The Romanian Pavilion, with its two edifices, the main building, designed by G.M. Cantacuzino, and The Romanian House, designed by Octav Doicescu, gathered a lot of praise and was considered by some American visitors as “the best in terms of architecture and general display, which conveyed the image of one of the most interesting countries in the Fair.” The overall theme of the fair was skillfully illustrated in exhibitions about progresses made in aviation, agriculture, research, and the oil industry. The pavilion’s restaurant, serving the tastiest items of the rich, ever-surprising Romanian cuisine, rivaled only with the French one and soon became the meeting place of choice for the American elite visiting the pavilions.

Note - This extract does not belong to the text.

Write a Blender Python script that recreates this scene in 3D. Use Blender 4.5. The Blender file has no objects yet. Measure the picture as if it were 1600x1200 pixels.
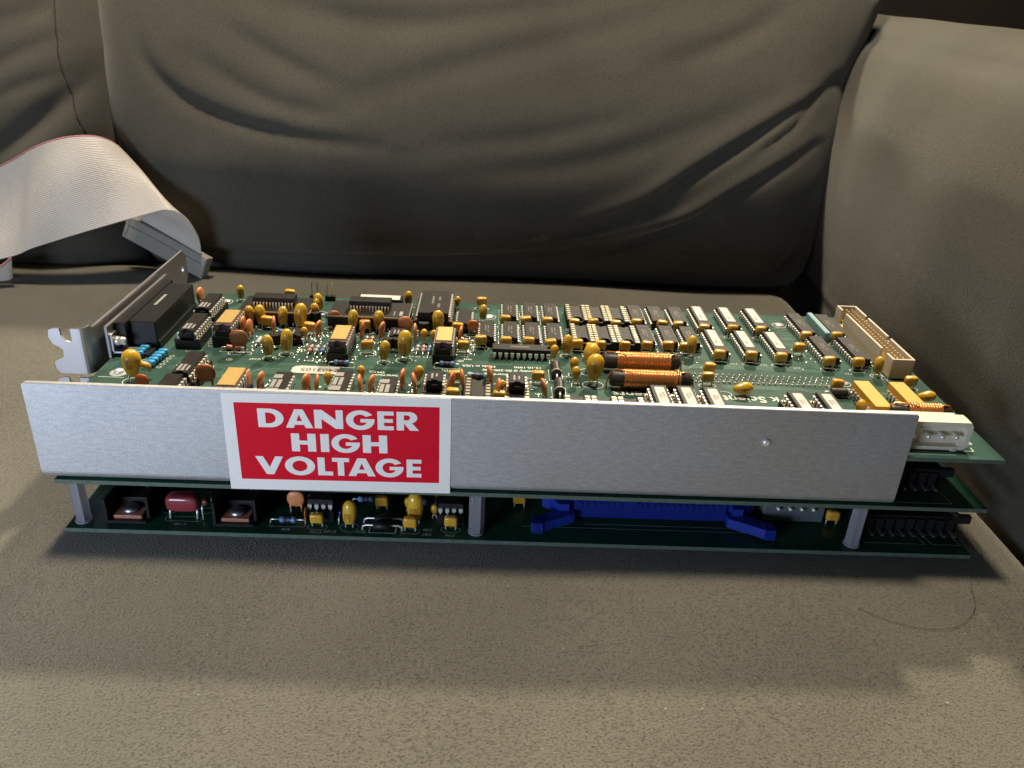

Culture, then as today one of the country’s main resources, featured prominently through some of the biggest names in visual arts, music, and folklore. The pavilion’s commissioner, Dimitrie Gusti, was himself a great name of Romanian intellectual life, with ground-breaking research in sociology and ethnology. George Enescu, the greatest Romanian composer and a star violinist and conductor, performed at the Met with his

usual mix of precision and passion; Constantin Brâncuși, by then a legendary figure of modernism, while usually abhorrent of large social gatherings, mingled with the crowds; the greatest voice of Romanian traditional music, Maria Tănase, entertained the American and international guests accompanied by the famous traditional band headed by Grigoraș Dinicu. The pavilion was adorned with paintings by Nicolae Grigorescu, Ion Andreescu, Theodor Pallady, Gheorghe Petrașcu, sculptures by Cornel Medrea, Oscar Han, Mihai Onofrei, Mac Constantinescu, Milița Petrașcu, Ion Jalea, and monumental works by Olga Greceanu, Dem Demetrescu, Lena Constante, and Nora Steriade.



The Romanian pavilion, which in comparison to many others was finished on time and not weeks after the official opening of the Fair, was inaugurated with a lavish ceremony whose guest-list read like the Who’s Who of New York elite society: Sara Delano Roosevelt, the President’s mother, New York mayor, Fiorello La Guardia, Grover Whalen, the President of the Fair’s organizing committee, Eduard J. Flynn, the U.S. commissioner. The event was also attended by Radu Irimescu, Romania’s Special Envoy and Minister Plenipotentiary to the United States.